The mechanics of a day-to-night transition, done well, require one adjustment. Bicego's modular approach means the swap is a subtraction or an addition, not a full replacement.

  • Remove the base layer, the quieter structural piece, and leave the punctuation and sentiment elements in place.
  • Add a single evening hero: a statement TRASFORMISTA necklace, a colored-stone Boules piece, one thing that shifts the register.
  • Keep the sentiment piece consistent across both moments. The ring that means something, the bracelet from a specific trip. These do not come off.

The underlying logic is that daily jewelry functions as a foundation, not a complete outfit.
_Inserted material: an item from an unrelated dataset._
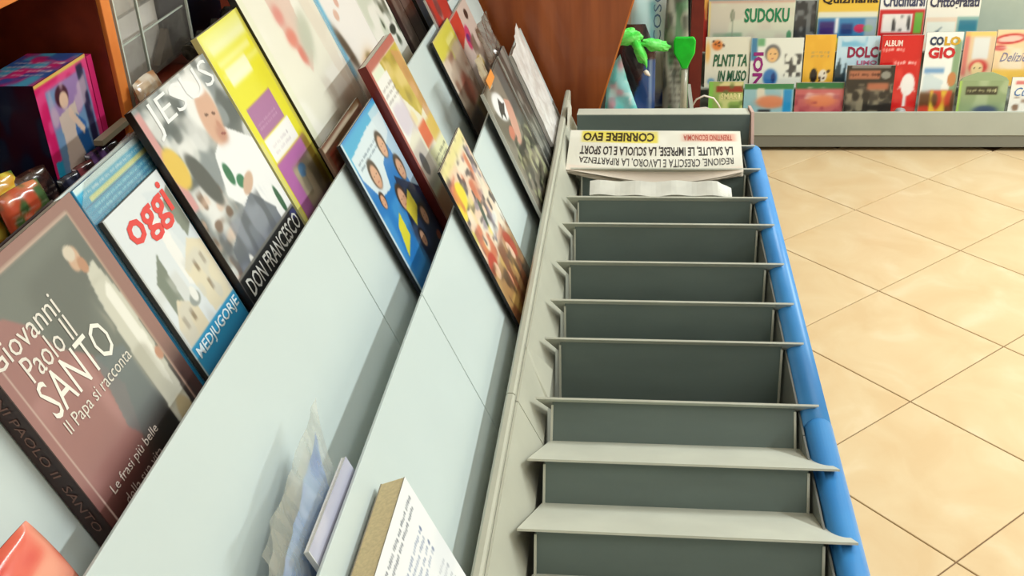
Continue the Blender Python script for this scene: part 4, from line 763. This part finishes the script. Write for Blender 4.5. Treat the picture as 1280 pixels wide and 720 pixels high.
# upper row
shelf_item('narrow orange and red magazine edge beside the dark red post', 4.120, .244, .266, .3355, .640, (214, 120, 50), lambda a: (a.rect(0, 0, 1, .5, (170, 26, 24), .1), a.cloud(317, (240, 190, 90), 3, 8, .5, .7, (0, .4, 1, 1))), group=G3)
shelf_item('wide pale magazine with green number-puzzle title in the upper row', 4.112, .267, .588, .3355, .529, (218, 220, 196), lambda a: (a.rect(.06, .12, .40, .38, (150, 178, 150), .02), a.ell(.28, .72, .025, .12, (70, 100, 70)), a.rect(.28, .2, .29, .8, (150, 160, 140), .01), a.cloud(318, (206, 190, 176), 6, 4, .55, .5), a.rect(0, .96, 1, 1.02, (206, 170, 150), .02), a.ell(.95, .3, .03, .12, (90, 150, 110)), a.rect(.0, 0, .02, 1, (236, 206, 120), .01)), [('SUDOKU', (.42, .58, .94, .86), (30, 128, 84), {'bold': .03})], group=G3)
shelf_item('dark grey mottled magazine between the green-titled one and the yellow-topped one', 4.120, .592, .668, .3355, .524, (56, 58, 60), lambda a: (a.cloud(319, (120, 124, 124), 6, 9, .55, .9),), group=G3)
shelf_item('magazine with a yellow band of black letters above blue rainbow stripes', 4.112, .674, .894, .3355, .560, (230, 190, 70), lambda a: (a.rect(0, .92, 1, 1.02, (60, 44, 30), .02, .6), a.rect(0, .52, 1, .66, (226, 226, 206), .02), a.rect(0, .22, 1, .56, (60, 130, 180), .02), a.rect(.04, .24, .30, .50, (60, 40, 110), .03), a.rect(.30, .3, .36, .56, (240, 240, 240), .02), a.rect(.40, .28, .6, .46, (34, 60, 120), .03), a.ell(.72, .38, .10, .07, (200, 40, 90)), a.ell(.86, .38, .08, .06, (50, 150, 90)), a.rect(.8, .1, 1, .55, (222, 206, 190), .03, .6), a.rect(0, .14, .7, .22, (230, 210, 80), .02)), [('Quizmania', (.06, .78, .98, .93), (40, 34, 24), {'bold': .03})], group=G3)
shelf_item('white-topped puzzle magazine with a red lower half in the upper row', 4.112, .899, 1.064, .3355, .600, (238, 236, 230), lambda a: (a.poly([(.2, 1.0), (1, 1.0), (1, .84)], (200, 40, 36)), a.rect(0, 0, 1, .58, (200, 36, 40), .01), a.rect(.08, .26, .74, .52, (240, 234, 228), .01), a.rect(.78, .24, .96, .54, (110, 176, 70), .02), a.cloud(320, (60, 60, 60), 12, 8, .58, .9, (.10, .28, .72, .50))), [('Crucintarsi', (.06, .62, .97, .80), (66, 72, 100), {'bold': .03}), ('Cosi', (.08, .82, .42, .95), (190, 50, 60), {'bold': .02})], group=G3)
shelf_item('white and orange puzzle magazine, rightmost in the upper row', 4.120, 1.070, 1.262, .3355, .597, (238, 234, 220), lambda a: (a.poly([(.45, 1), (1, 1), (1, .72), (.75, .80)], (236, 180, 70)), a.rect(0, 0, .60, .46, (236, 214, 190), .01), a.rect(.04, .10, .58, .40, (232, 236, 224), .01), a.poly([(.20, .30), (.24, .22), (.36, .36), (.24, .26)], (90, 110, 120)), a.rect(.60, 0, 1.02, .47, (150, 186, 176), .01), a.rect(.64, .26, .98, .42, (60, 130, 150), .02)), [('Crittografati', (.05, .56, .97, .76), (60, 60, 84), {'bold': .03})], group=G3)
# cord
t = thing('hanger', (.25, 3.9, .158), 'white looped wire hanger with a knob at the left end of the back shelf', 'hanger')
MB().tube([(.205, 3.90, .158), (.205, 3.895, .190), (.222, 3.89, .222), (.25, 3.885, .238), (.285, 3.885, .228), (.305, 3.89, .200), (.318, 3.90, .170), (.30, 3.91, .165), (.26, 3.90, .185), (.22, 3.90, .182), (.205, 3.905, .160)], .0035, 8).build('wire_loop', mat('white_cord', (236, 226, 214), .6), t, smooth=True)
MB().tube([(.318, 3.915, .158), (.318, 3.915, .166), (.318, 3.915, .172)], [.014, .012, .004], 12).build('knob', mat('white_cord', (236, 226, 214), .6), t, smooth=True)
print('objects', len(bpy.data.objects), 'verts', sum(len(me.vertices) for me in bpy.data.meshes))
You dress it up or down by building around it.

Emotional Durability: Why Meaning Outlasts Status

The deeper argument Bicego makes in her March 2026 interview is not purely stylistic. It is about why people keep jewelry at all. The pieces with staying power, she argues, are those that form ongoing relationships with their wearers, through repeated use, through memories attached to specific moments, and through the ability to be reinterpreted as the wearer changes.

"My jewelry is more informal, and you can wear it in different ways and on different occasions according to your mood, according to how you feel," she has said. "The brand, Nanis, is not only jewelry; it's really the joy of having the piece of jewelry."

That is a fundamentally different value proposition from jewelry as status signal. A piece that signals wealth has to remain current to do its job, which means it dates, accumulates, and eventually gets replaced. A piece that reflects identity has no such expiration. A TRASFORMISTA bracelet worn and reconfigured across ten years carries a weight no newer and more expensive substitute can manufacture from scratch. That accumulated meaning is what Bicego calls emotional durability, and it is, she argues, what the modern luxury buyer actually wants: not a piece that announces a price point, but one that says something true about who they are.

The shift from status object to personal language is not merely sentimental. It is the design principle behind every lightweight hinge, every engraved surface, every modular clasp Nanis has engineered since 1990. The jewelry that becomes irreplaceable is the jewelry you actually wear.